Ia terinspirasi menanam tanaman pangan dari tetangganya yang terlebih dahulu melakukannya. Sejumlah tanaman, seperti cabai, daun singkong, terong, dan tomat, sudah pernah dipanen.
”Kami sering bertukar bibit. Lumayan untuk tambahan kalau harga sayur lagi naik seperti sekarang,” kata Dewi.
Sebelumnya, Penjabat Gubernur DKI Jakarta Heru Budi Hartono menyarankan agar warga memanfaatkan secuil lahan di setiap wilayah demi ketahanan pangan dari dampak El Nino.

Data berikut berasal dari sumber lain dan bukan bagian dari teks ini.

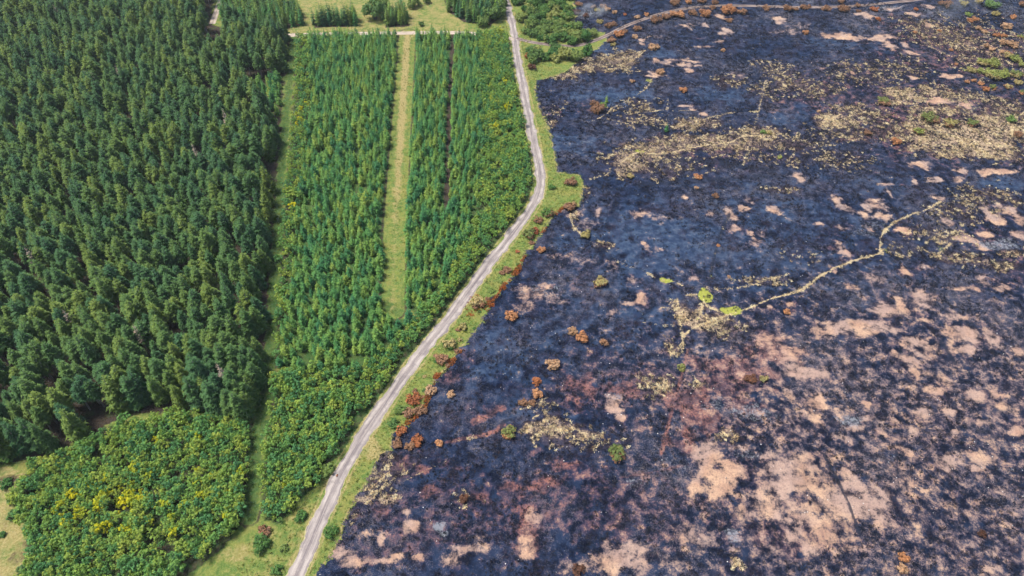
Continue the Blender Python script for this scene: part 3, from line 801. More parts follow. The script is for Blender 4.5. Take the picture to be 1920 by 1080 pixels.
# half burnt halo round the pale patches
halo = t.mul(t.step(tn_v, .25, .62), t.step(n_ff, .40, .60))
burn = t.mix(t.mul(halo, t.mul(t.sub(1.0, tn), .62)), burn, (0.26, 0.18, 0.16))
ash = t.step(t.add(A['ash'], t.mul(t.sub(t.noise(p, 1.3, 5, .7, 1.5), .5), 2.2)), .55, 1.0)
burn = t.mix(t.mul(ash, .6), burn, (0.34, 0.36, 0.40))
tsp = t.add(A['tuss'], t.mul(t.sub(n_fine, .5), 1.5))
burn = t.mix(t.mul(t.step(A['tuss'], .2, .7), .5), burn, (0.075, 0.045, 0.045))
burn = t.mix(t.mul(t.step(tsp, .58, 1.0), .85), burn, t.mix(t.step(n_ff, .4, .62), (0.30, 0.21, 0.14), (0.62, 0.49, 0.32)))
ln_ = t.step(t.add(A['line'], t.add(t.mul(t.sub(n_fine, .5), 2.4), t.mul(t.sub(n_pat, .5), 2.4))), .48, .95)
burn = t.mix(t.mul(ln_, .85), burn, t.mix(t.step(n_ff, .35, .65), (0.38, 0.28, 0.15), (0.62, 0.51, 0.30)))
burn = t.mix(t.step(t.add(A['lush'], t.mul(t.sub(n_fine, .5), .8)), .45, .7), burn, t.mix(t.step(n_ff, .35, .65), (0.22, 0.26, 0.04), (0.40, 0.40, 0.09)))
burn = t.mix(t.mul(t.step(t.add(A['dark'], t.mul(t.sub(n_m2, .5), .8)), .35, .75), .85), burn, (0.016, 0.022, 0.042))
edge = t.step(t.add(A['burn'], t.add(t.mul(t.sub(n_pat, .5), 5.0), t.mul(t.sub(n_fine, .5), 3.0))), -.12, .12)
col = t.mix(1.0, t.mix(edge, gr, burn), (0.78, 0.78, 0.78), 'MULTIPLY')
hgt = t.add(t.mul(n_fine, .6), t.add(t.mul(n_ff, .35), t.mul(n_m2, .8)))
nrm = t.bump(hgt, .8, .32)
t.out(col, .93, nrm, .1)

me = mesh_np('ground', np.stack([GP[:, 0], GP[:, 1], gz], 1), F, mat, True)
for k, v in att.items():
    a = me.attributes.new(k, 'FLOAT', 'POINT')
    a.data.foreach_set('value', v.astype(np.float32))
ground = bpy.data.objects.new('ground', me)
COL.objects.link(ground)
tag(ground, 'ground of green plantation floor and charred heath', 'ground', None, 'structure')


def sample(name, P):
    """Value of a ground mask at given spots."""
    i = np.clip(np.searchsorted(XS, P[:, 0]), 0, nx - 1)
    j = np.clip(np.searchsorted(YS, P[:, 1]), 0, ny - 1)
    return att[name][j * nx + i]


# ------------------------------------------------------------------ roads and tracks
def strip(name, line, half, mat, z, crown=0.05, across=13, wob=0.12, seed=0, label=None):
    seg = np.linalg.norm(np.diff(line, axis=0), axis=1)
    s = np.concatenate([[0], np.cumsum(seg)])
    n = int(s[-1] / .5)
    ss = np.linspace(0, s[-1], n)
    L = np.stack([np.interp(ss, s, line[:, 0]), np.interp(ss, s, line[:, 1])], 1)
    T = np.gradient(L, axis=0)
    T /= np.linalg.norm(T, axis=1)[:, None]
    N = np.stack([T[:, 1], -T[:, 0]], 1)
    us = np.linspace(-1, 1, across)
    V, U = [], []
    for u in us:
        hw = half * (1 + wob * (fbm(ss / 3.0 + 50 * np.sign(u), ss * 0, seed, 4) - .5) * 2 * abs(u))
        q = L + N * (u * hw)[:, None]
        rut = -.05 * math.exp(-((abs(u) - .52) / .16) ** 2)
        zz = z + crown * (1 - u * u) + rut
        if abs(u) > .99: zz = z - .03
        V.append(np.column_stack([q, np.full(n, zz) + (terrain(q) if name != 'road' else 0)]))
        U.append(np.full(n, u))
    V = np.stack(V, 1).reshape(-1, 3)
    U = np.stack(U, 1).ravel()
    q = (np.arange(n - 1)[:, None] * across + np.arange(across - 1)[None, :]).ravel()
    me = mesh_np(name, V, np.stack([q, q + across, q + across + 1, q + 1], 1), mat, True)
    a = me.attributes.new('across', 'FLOAT', 'POINT'); a.data.foreach_set('value', U.astype(np.float32))
    a = me.attributes.new('along', 'FLOAT', 'POINT'); a.data.foreach_set('value', np.repeat(ss, across).astype(np.float32))
    o = bpy.data.objects.new(name, me)
    COL.objects.link(o)
    tag(o, label, name, None, 'structure')
    return o


def road_mat(name, pale, mid, dark, grass=None, rut=.52):
    m, t = new_mat(name)
    p = t.pos()
    u, s = t.attr('across'), t.attr('along')
    cv = t.n('ShaderNodeCombineXYZ')
    t.put(cv.inputs[0], t.mul(u, 2.4)); t.put(cv.inputs[1], t.mul(s, .05))
    streak = t.noise(cv.outputs[0], 2.2, 4, .65)
    n1 = t.noise(p, 1.2, 5, .65)
    n2 = t.noise(p, 7.0, 3, .7)
    c = t.mix(t.step(streak, .35, .65), dark, mid)
    wheel = t.math('ABSOLUTE', t.sub(t.math('ABSOLUTE', u), rut))
    wf = t.sub(1.0, t.step(t.add(wheel, t.mul(t.sub(n1, .5), .6)), .05, .38))
    c = t.mix(t.mul(wf, t.add(.3, t.mul(t.step(t.noise(p, .25, 3), .4, .62), .5))), c, pale)
    c = t.mix(t.mul(t.step(n1, .5, .75), .35), c, pale)
    c = t.mix(t.mul(t.step(n2, .55, .75), .35), c, dark)
    pot = t.step(t.add(t.noise(cv.outputs[0], 5.0, 3, .6), t.mul(t.sub(n1, .5), .5)), .66, .78)
    c = t.mix(t.mul(pot, .9), c, dark)
    c = t.mix(t.mul(t.step(t.noise(p, .45, 4, .6), .52, .68), .45), c, dark)
    if grass:
        e = t.step(t.add(t.math('ABSOLUTE', u), t.mul(t.sub(n1, .5), .7)), .86, 1.05)
        c = t.mix(e, c, grass)
    t.out(c, .95, t.bump(t.add(n1, t.mul(n2, .5)), .4, .08), .1)
    return m


M['road'] = road_mat('pale_gravel', (0.40, 0.355, 0.325), (0.27, 0.235, 0.22), (0.13, 0.112, 0.118), (0.34, 0.31, 0.14))
M['track'] = road_mat('dirt_track', (0.34, 0.28, 0.25), (0.15, 0.105, 0.09), (0.05, 0.04, 0.045), None)
M['track2'] = road_mat('dirt_track_pink', (0.50, 0.42, 0.36), (0.40, 0.33, 0.27), (0.24, 0.20, 0.16), (0.30, 0.29, 0.12))
strip('road', ROAD, 1.48, M['road'], .03, wob=.5, seed=5, label='pale rutted gravel road bending between green plantation and burnt heath')
strip('gravel_lane', GRAVEL, 1.3, M['track2'], .025, seed=6, label='narrow gravel lane crossing behind the young conifer blocks')
strip('forest_track', LTRACK, 1.2, M['track2'], .025, seed=7, label='short pale track at the top edge of the old forest')
strip('moor_track', TRACK, 1.0, M['track'], .03, seed=8, label='twin rut dirt track curving across the top of the burnt heath')


# ------------------------------------------------------------------ scatter spots
def grid_pts(poly, dx, dy, jit, seed, rot=0.0, stag=True):
    R = np.random.RandomState(seed)
    c, s = math.cos(rot), math.sin(rot)
    Rm = np.array([[c, -s], [s, c]])
    q = poly @ Rm
    lo, hi = q.min(0), q.max(0)
    xs = np.arange(lo[0], hi[0] + dx, dx)
    ys = np.arange(lo[1], hi[1] + dy, dy)
    X, Y = np.meshgrid(xs, ys)
    if stag:
        X = X + (np.arange(len(ys)) % 2)[:, None] * dx * .5
    P = np.stack([X.ravel(), Y.ravel()], 1) + R.uniform(-jit, jit, (X.size, 2)) * [dx, dy]
    P = P @ Rm.T
    return P[inside(P, poly)]


def in_view(P, mx=40, my=40):
    px, py = to_px(P[:, 0], P[:, 1])
    return (px > -mx) & (px < 1920 + mx) & (py > -my) & (py < 1080 + my)


rowdir = RIDE2[0] - RIDE2[-1]
ROWROT = -math.atan2(rowdir[0], rowdir[1])
rs = np.random.RandomState(77)


def plant(kind, protos, P, hs, names, label_fn, stuff, n_ind, seed, tilt=.03, pick=None):
    """Nearest n_ind in view become single trees, the rest one mass."""
    R = np.random.RandomState(seed)
    n = len(P)
    depth = np.hypot(P[:, 1] * C_ + H * S_, 0)
    px, py = to_px(P[:, 0], P[:, 1])
    vis = (px > 0) & (px < 1920) & (py > -5) & (py < 1085)
    order = np.argsort(np.where(vis, depth, 1e9))
    ind = order[:min(n_ind, int(vis.sum()))]
    mass = np.setdiff1d(np.arange(n), ind)
    rot = np.column_stack([R.normal(0, tilt, n), R.normal(0, tilt, n), R.uniform(0, 6.28, n)])
    wid = R.uniform(.86, 1.16, n)
    scl = np.column_stack([hs * wid, hs * wid, hs])
    idx = R.randint(0, len(protos), n) if pick is None else pick
    z = terrain(P)
    for k in ind:
        me_c, me_t = protos[idx[k]]
        lab, grp = label_fn(P[k], px[k], py[k])
        e = empty(kind, (P[k, 0], P[k, 1], z[k] - .03), 0, tuple(scl[k]), lab, names[1], grp)
        e.rotation_euler = tuple(rot[k])
        part('trunk', me_t, e)
        part('crown', me_c, e)
    if len(mass):
        scatter(stuff[0], stuff[1], stuff[2], np.column_stack([P[mass], z[mass] - .03]), rot[mass], scl[mass], idx[mass], [joined(*protos[i]) for i in range(len(protos))])
    return ind, mass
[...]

Upaya mitigasi lainnya melalui Rancangan Peraturan Daerah tentang Penyelenggaraan Sistem Pangan. regulasi ini dirancang guna menjamin ketersediaan stok dan kestabilan harga pangan.
Di sisi lain, El Nino telah menyebabkan kekeringan di berbagai wilayah. Dampaknya terjadi gagal panen dan goyahnya ketahanan pangan.

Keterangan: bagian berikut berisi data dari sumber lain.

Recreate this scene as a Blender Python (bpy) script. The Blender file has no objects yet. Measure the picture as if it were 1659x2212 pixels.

Jakarta sebagai daerah yang 98 persen sumber pangannya berasal dari luar daerah memerlukan antisipasi serta kerja sama antardaerah dan daerah produsen. Langkah itu dibarengi dengan memastikan pasokan atau ketersediaan stok pangan.
Pemerintah Provinsi DKI Jakarta juga akan mengkaji mekanisme pengendalian disparitas harga di tingkat produsen dan konsumen sebagai dasar pengaturan lebih lanjut. Kini juga tengah disusun Rencana Aksi Pangan dan Gizi Daerah yang berisikan rencana kegiatan tahun 2023-2026 dengan melibatkan pendampingan dari Badan Perencanaan Pembangunan Nasional.
Saat yang sama, lanjut Heru, perlu digalakkan pertanian perkotaan (urban farming), pemanfaatan teknologi, kerja sama antardaerah, dan kerja sama dengan swasta. Upaya tersebut dibarengi membangun kawasan sentra produksi pangan dan pengembangan budidaya pangan, serta pemberian sarana produksi dan pendampingan di bidang pertanian.
Kepala Dinas Ketahanan Pangan, Kelautan, dan Pertanian DKI Jakarta Suharini Eliawati menyebutkan, gerakan menanam tanaman pangan seperti cabai rawit juga untuk kestabilan harga di pasaran. Sebab, harga cabai rawit bisa sampai Rp 100.000 atau lebih per kilogram.
”Saat harga cabai tinggi di pasaran, ibu-ibu sudah memenuhi kebutuhannya dari lingkungan sendiri,” ujarnya.